Lampumerahnews.id
Jakarta – Penegakan hukum di wilayah Polsek Suralaga, Lombok Timur, Nusa Tenggara Barat (NTB) kini menjadi sorotan tajam. Sejumlah oknum kepolisian di bawah komando Kapolsek Suralaga resmi dilaporkan ke Divisi Profesi dan Pengamanan (Propam) Mabes Polri karena diduga kuat menyalahgunakan kewenangan serta tidak menjalankan prosedur hukum sebagaimana mestinya dalam penanganan kasus kekerasan terhadap anak.
Laporan tersebut dilayangkan oleh Advokat Teuku Luqmanul Hakim, S.H., M.H., yang menjadi kuasa hukum korban dalam perkara tersebut. Ia menuding penanganan perkara oleh penyidik Reskrim Polsek Suralaga telah melanggar standar operasional prosedur dan berpotensi mencederai rasa keadilan masyarakat.
> “Ini bukan sekadar pelanggaran prosedur, tapi sudah mengarah pada dugaan penyimpangan hukum yang serius. Seharusnya, karena menyangkut anak sebagai korban kekerasan, kasus ini ditangani oleh Unit Perlindungan Perempuan dan Anak (PPA), bukan oleh penyidik umum di tingkat Polsek,” tegas Luqmanul Hakim dalam pernyataan tertulisnya, Kamis (10/7/2025).
Lebih parah lagi, menurutnya, penyidik justru mengarahkan korban untuk melakukan visum di puskesmas, alih-alih merujuk ke rumah sakit rujukan resmi yang memiliki kerja sama dengan kepolisian. Padahal, validitas hasil visum menjadi elemen penting dalam pembuktian kasus kekerasan.
Ironisnya, meskipun pelapor telah menyerahkan bukti video visual yang merekam jelas momen kekerasan, penyidik dinilai mengabaikan bukti tersebut. Dalam surat pemberitahuan perkembangan hasil penyelidikan (SP2HP), memang disebutkan sejumlah tindakan penyidikan telah dilakukan, seperti pemeriksaan saksi dan pengumpulan barang bukti berupa seutas tali nilon. Namun, bukti video justru tidak diproses sebagai petunjuk hukum.

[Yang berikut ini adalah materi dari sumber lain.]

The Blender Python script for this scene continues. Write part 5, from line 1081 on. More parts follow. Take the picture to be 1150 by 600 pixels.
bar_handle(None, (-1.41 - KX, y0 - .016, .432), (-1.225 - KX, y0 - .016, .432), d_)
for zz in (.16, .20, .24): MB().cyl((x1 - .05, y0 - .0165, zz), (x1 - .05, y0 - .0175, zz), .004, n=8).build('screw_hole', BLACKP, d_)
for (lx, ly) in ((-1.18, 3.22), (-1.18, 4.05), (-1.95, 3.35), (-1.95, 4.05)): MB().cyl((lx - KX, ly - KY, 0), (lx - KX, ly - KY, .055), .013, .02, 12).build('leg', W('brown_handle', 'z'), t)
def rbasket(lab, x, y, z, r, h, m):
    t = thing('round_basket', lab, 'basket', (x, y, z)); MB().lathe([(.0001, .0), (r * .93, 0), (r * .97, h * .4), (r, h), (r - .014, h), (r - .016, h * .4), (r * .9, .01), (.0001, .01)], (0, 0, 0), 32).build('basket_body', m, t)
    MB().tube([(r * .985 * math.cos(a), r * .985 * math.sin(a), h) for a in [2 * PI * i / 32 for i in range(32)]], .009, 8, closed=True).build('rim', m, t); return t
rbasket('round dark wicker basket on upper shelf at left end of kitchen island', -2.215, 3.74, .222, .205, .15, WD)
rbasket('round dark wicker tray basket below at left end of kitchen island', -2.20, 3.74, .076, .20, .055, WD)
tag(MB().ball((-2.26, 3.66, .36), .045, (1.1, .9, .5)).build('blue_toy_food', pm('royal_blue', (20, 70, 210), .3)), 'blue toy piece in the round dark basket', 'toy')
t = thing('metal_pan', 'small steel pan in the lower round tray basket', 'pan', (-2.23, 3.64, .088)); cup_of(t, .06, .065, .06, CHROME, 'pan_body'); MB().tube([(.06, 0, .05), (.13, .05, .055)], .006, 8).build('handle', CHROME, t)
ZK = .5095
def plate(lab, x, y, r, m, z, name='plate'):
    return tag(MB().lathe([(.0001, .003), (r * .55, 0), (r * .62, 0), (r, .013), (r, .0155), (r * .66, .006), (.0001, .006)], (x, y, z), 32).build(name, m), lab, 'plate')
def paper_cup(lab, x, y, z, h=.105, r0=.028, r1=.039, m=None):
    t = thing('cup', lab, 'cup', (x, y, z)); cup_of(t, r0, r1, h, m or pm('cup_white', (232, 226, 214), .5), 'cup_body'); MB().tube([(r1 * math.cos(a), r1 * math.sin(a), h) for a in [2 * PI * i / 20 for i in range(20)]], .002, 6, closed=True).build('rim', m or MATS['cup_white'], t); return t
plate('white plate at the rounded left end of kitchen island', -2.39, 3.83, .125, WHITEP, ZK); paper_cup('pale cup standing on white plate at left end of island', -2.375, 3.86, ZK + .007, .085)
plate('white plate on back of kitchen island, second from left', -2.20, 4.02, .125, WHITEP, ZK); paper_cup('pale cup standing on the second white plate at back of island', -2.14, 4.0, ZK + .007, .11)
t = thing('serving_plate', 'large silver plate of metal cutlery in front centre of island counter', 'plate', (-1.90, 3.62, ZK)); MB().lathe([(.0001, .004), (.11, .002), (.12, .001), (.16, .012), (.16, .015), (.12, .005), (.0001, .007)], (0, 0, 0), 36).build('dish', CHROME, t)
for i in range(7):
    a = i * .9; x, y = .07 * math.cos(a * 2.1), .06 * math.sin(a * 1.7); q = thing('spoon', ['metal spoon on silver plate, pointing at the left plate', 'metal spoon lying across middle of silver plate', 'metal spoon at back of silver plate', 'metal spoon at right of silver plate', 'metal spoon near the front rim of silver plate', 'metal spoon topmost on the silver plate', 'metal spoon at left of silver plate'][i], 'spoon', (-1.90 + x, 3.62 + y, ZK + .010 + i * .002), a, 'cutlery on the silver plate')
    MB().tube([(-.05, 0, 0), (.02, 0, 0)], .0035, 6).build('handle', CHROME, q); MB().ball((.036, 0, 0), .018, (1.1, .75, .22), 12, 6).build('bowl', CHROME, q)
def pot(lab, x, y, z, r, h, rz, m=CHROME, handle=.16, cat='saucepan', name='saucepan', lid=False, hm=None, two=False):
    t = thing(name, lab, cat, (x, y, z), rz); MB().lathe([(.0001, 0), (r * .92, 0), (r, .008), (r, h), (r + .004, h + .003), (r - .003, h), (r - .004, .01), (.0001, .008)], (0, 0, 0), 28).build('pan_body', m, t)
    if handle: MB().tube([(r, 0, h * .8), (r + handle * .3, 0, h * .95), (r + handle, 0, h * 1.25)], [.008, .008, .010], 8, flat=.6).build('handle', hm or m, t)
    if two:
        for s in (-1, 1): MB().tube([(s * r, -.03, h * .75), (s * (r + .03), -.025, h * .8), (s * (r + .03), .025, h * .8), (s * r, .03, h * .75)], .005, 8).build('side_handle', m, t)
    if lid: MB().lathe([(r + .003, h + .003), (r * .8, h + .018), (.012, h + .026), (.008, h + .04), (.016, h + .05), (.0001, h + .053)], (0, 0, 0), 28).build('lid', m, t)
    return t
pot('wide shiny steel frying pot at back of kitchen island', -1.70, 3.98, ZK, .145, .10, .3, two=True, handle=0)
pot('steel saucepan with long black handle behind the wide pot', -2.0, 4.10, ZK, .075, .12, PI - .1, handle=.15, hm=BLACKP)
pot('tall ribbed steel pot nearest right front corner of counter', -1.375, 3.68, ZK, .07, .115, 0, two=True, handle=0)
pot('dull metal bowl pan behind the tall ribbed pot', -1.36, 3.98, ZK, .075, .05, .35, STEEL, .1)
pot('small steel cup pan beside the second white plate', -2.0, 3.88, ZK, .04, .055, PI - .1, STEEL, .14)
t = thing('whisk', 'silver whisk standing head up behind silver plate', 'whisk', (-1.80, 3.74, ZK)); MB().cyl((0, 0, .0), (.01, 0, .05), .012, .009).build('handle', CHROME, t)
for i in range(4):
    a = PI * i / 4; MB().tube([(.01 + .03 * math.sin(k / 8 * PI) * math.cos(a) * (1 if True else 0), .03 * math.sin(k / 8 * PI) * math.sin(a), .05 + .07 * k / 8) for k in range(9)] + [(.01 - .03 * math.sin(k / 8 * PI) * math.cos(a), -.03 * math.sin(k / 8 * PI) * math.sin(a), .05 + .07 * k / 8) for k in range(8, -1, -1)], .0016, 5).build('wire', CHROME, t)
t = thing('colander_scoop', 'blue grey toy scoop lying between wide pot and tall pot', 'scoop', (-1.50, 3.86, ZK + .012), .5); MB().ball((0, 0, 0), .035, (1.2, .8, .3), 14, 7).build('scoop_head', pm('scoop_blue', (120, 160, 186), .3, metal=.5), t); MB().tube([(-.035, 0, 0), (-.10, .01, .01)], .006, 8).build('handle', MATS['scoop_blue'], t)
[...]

> “Video itu menunjukkan secara nyata tindakan kekerasan. Mengabaikannya berarti mengabaikan fakta. Ini bentuk pengabaian serius terhadap prinsip due process of law,” jelasnya.
Kritik tajam juga diarahkan pada pelaksanaan gelar perkara yang dilakukan oleh Polres Lombok Timur. Menurut hasil gelar, perkara tidak dapat ditingkatkan ke tahap penyidikan karena dianggap belum cukup dua alat bukti. Namun, kuasa hukum korban membantah keras penilaian tersebut.
> “Barang bukti fisik dan rekaman video sudah cukup memenuhi syarat. Jika ini tidak dianggap cukup, maka ada yang keliru dalam cara berpikir penegak hukumnya,” ungkapnya.
Lebih lanjut, ia menegaskan bahwa gelar perkara tidak sah dilakukan jika sejak awal penanganan kasus tidak berada di tangan penyidik yang berwenang secara khusus, seperti Unit PPA yang memiliki kompetensi menangani kasus kekerasan terhadap anak.
Dalam laporannya ke Kadivpropam, kuasa hukum menuntut investigasi menyeluruh dan sanksi tegas terhadap oknum penyidik, Kanit Reskrim, dan Kapolsek Suralaga atas dugaan pelanggaran etik dan prosedur.
> “Jika institusi Polri ingin tetap dipercaya publik, maka kasus ini harus dibersihkan sampai ke akarnya. Jangan ada lagi aparat bermain-main dengan hukum, apalagi dalam perkara yang menyangkut korban anak,” tutupnya.
Laporan ini diharapkan dapat menjadi pintu masuk bagi reformasi internal kepolisian, sekaligus memperkuat komitmen institusi dalam menegakkan hukum yang adil, profesional, dan berorientasi pada perlindungan kelompok rentan.